----- SOURCE DATA -----
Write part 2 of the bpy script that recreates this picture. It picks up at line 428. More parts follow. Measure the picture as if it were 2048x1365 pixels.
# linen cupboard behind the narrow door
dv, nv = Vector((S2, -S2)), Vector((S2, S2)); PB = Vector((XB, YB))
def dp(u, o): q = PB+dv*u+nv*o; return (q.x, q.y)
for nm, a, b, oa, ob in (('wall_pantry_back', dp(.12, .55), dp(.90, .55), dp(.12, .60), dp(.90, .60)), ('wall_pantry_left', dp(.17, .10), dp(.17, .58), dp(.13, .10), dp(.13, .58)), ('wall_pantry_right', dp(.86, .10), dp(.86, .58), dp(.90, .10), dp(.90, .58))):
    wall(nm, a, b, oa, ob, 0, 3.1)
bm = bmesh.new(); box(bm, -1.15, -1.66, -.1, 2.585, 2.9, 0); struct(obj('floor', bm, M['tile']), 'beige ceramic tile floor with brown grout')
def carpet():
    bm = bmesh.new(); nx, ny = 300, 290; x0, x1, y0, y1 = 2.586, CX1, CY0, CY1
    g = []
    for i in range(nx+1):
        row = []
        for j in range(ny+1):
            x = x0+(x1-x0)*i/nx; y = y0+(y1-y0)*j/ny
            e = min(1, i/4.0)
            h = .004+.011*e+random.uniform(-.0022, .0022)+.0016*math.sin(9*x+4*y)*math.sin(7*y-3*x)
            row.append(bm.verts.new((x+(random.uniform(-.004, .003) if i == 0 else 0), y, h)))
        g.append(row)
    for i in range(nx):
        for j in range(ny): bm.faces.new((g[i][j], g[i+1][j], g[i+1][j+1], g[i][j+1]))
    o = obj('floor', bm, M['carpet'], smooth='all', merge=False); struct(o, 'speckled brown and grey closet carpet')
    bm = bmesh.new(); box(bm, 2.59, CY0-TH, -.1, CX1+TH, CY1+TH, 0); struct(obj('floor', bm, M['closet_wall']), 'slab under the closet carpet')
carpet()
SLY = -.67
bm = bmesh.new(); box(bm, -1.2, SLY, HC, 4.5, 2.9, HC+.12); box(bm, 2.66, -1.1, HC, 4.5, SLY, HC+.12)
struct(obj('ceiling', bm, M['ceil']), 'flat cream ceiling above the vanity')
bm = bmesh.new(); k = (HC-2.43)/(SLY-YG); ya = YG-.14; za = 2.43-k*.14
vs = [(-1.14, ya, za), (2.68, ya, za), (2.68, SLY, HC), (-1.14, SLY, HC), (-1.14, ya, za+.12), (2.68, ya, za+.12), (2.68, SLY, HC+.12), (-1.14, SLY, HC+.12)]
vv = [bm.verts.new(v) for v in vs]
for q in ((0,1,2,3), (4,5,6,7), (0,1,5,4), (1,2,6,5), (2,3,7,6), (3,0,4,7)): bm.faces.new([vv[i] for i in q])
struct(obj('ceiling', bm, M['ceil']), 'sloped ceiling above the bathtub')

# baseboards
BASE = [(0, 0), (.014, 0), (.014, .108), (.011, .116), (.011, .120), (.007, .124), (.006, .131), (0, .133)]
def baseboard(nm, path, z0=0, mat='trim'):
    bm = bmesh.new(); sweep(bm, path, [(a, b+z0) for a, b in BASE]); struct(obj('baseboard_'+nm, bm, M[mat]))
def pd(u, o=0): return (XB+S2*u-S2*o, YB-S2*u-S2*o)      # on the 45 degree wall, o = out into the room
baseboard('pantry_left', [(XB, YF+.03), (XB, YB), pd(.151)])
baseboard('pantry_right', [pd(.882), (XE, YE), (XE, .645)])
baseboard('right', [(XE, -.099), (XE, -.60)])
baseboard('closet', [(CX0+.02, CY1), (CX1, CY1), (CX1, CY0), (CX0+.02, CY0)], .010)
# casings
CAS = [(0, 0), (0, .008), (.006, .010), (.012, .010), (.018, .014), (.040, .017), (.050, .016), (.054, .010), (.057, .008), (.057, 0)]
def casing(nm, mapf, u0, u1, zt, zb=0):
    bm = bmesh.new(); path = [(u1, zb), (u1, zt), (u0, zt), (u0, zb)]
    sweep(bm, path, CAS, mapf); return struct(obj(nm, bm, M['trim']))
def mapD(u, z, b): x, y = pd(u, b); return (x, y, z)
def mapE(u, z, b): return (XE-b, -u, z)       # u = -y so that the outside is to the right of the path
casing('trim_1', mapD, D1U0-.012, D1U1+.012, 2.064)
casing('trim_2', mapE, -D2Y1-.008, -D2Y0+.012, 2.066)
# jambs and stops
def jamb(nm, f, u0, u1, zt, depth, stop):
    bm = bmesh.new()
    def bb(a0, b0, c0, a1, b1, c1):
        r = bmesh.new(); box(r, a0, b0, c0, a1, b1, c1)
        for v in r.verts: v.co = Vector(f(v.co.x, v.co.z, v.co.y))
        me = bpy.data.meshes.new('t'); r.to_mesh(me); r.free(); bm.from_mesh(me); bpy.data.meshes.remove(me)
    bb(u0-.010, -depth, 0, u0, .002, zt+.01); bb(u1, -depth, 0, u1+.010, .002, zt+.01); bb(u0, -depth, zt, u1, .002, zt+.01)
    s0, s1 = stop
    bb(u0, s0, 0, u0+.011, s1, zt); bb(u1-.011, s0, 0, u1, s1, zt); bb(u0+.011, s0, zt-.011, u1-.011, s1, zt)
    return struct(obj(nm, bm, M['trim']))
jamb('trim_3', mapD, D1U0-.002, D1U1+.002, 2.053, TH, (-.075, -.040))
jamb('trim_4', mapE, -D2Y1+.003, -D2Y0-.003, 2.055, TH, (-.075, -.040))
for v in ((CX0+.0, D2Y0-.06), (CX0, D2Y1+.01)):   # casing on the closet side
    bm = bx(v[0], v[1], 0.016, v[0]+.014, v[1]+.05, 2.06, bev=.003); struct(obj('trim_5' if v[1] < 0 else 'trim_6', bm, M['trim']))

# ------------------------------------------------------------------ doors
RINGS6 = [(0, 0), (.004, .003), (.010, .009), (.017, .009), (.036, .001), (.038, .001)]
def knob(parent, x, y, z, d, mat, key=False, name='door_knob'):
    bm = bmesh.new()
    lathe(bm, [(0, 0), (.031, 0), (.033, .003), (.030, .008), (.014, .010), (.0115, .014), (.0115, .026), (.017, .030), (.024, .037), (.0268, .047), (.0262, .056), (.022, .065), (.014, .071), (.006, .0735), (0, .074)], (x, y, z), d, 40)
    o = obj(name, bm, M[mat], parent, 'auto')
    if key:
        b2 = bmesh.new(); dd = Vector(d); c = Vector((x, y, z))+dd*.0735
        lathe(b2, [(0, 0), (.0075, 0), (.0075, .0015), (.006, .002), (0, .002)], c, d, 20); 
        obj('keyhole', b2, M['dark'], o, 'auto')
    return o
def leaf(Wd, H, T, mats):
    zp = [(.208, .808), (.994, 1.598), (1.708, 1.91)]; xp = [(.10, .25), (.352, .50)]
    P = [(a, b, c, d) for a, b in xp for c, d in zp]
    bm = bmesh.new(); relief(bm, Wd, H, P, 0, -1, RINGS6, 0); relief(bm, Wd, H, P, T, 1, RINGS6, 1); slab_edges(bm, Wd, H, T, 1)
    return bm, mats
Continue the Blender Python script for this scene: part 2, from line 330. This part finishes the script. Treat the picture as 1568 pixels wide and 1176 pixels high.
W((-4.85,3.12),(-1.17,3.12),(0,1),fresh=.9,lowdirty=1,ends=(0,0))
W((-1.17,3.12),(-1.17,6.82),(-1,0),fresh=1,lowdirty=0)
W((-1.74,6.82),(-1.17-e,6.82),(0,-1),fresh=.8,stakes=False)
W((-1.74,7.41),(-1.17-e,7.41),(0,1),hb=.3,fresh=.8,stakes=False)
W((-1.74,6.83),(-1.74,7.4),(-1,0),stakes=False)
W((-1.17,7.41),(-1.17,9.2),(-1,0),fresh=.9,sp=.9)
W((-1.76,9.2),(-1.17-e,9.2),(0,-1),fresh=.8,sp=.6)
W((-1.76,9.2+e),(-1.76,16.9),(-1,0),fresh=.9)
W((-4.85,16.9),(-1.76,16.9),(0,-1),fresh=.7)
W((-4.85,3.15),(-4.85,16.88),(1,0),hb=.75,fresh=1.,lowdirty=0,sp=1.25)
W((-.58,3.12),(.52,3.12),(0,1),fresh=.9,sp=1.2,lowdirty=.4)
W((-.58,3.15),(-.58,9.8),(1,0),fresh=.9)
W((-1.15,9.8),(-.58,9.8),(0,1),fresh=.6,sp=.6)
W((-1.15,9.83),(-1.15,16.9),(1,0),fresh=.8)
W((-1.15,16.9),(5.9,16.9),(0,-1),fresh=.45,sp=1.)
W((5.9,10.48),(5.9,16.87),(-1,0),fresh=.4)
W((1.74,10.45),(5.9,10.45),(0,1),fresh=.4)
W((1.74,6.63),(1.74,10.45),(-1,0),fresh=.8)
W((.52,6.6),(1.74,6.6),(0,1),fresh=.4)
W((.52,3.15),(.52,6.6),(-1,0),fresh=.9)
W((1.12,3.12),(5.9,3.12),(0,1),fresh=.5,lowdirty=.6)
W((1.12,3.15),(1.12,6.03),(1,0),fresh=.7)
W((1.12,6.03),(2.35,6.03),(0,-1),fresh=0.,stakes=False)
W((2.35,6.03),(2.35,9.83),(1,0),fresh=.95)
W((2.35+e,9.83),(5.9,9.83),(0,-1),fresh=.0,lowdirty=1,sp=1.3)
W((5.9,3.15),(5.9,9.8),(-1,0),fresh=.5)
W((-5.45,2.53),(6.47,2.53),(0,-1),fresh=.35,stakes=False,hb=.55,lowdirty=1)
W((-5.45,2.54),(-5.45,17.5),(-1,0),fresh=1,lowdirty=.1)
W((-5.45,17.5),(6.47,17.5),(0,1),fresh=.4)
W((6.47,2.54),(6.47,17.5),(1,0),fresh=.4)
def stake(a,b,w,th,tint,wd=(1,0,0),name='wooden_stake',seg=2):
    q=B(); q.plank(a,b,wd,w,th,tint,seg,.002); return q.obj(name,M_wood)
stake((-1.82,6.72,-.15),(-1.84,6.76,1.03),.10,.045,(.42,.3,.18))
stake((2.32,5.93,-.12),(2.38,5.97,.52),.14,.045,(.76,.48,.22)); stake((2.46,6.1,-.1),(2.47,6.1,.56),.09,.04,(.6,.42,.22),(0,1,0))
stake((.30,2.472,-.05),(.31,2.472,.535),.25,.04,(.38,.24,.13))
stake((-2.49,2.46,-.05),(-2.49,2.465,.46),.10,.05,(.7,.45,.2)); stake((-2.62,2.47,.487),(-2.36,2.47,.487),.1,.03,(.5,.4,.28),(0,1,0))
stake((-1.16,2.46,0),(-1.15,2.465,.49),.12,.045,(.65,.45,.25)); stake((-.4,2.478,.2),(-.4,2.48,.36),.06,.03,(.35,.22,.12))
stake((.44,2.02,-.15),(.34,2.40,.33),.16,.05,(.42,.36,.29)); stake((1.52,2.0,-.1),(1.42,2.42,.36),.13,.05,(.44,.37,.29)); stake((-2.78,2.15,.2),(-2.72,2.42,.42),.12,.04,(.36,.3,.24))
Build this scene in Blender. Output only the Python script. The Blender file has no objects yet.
-----
WHAT NEEDS TO BE DONE — Each line holding the word "part" counts once; report the total and nothing else.

COMPLETED TASK — 2